Everything Here Is the Best Thing Ever


Leaving a writers' conference with a bag full of books can be more than a little disorienting, and choosing the first one to read on the plane home becomes an impossible task. Do you go with a literary journal for a sampling of work? A book by someone you know? Eschew them all and buy whatever book about boy wizards can be found at the airport? After hours spent contemplating this decisions while hotel maids vacuumed over my feet and another family checked into the room, I chose Taylor's debut story collection, and, if I may say, I think I chose well.
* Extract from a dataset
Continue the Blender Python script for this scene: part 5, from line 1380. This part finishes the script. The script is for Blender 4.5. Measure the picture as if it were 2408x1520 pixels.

Among many other fine qualities, Taylor's book is a writer's book, full of deft language and style. More than anyone else, the stories here remind me of Breece D'J Pancake. There's a similar undercurrent of sadness and sense of powerlessness here, and as with Pancake there's something particularly youthful in that listlessness. With less heart it would be trite or with more anger it would be cynical, but Taylor makes these young lives grand with language and humor.

Consider the beginning of the short short "Finding Myself:"

I keep finding myself in places I don't expect me, such as outside churches, lurking, peering in their dooryards, or inside my own hollow skull, living a life to which the term hardscrabble might be astutely or ironically applied. Luckily, there are no ironists or astuticians around to subject me to application. It's just me in here--I'm not even wearing socks.
The best stories here stay in this vein though I'd be doing the collection a disservice if I made it sound navel-gazing. There's a lot going on in these stories, and Taylor's not a writer afraid of plot. But at least when I finished the book sometime before my plane landed, what I appreciated most were the moments like the one above, when these smart, sensitive narrators weren't passive but weren't quite ready to take charge of the world either. Their author, however, doesn't have such problems as throughout the collection each word seems dropped by a hand that knows exactly where it belongs.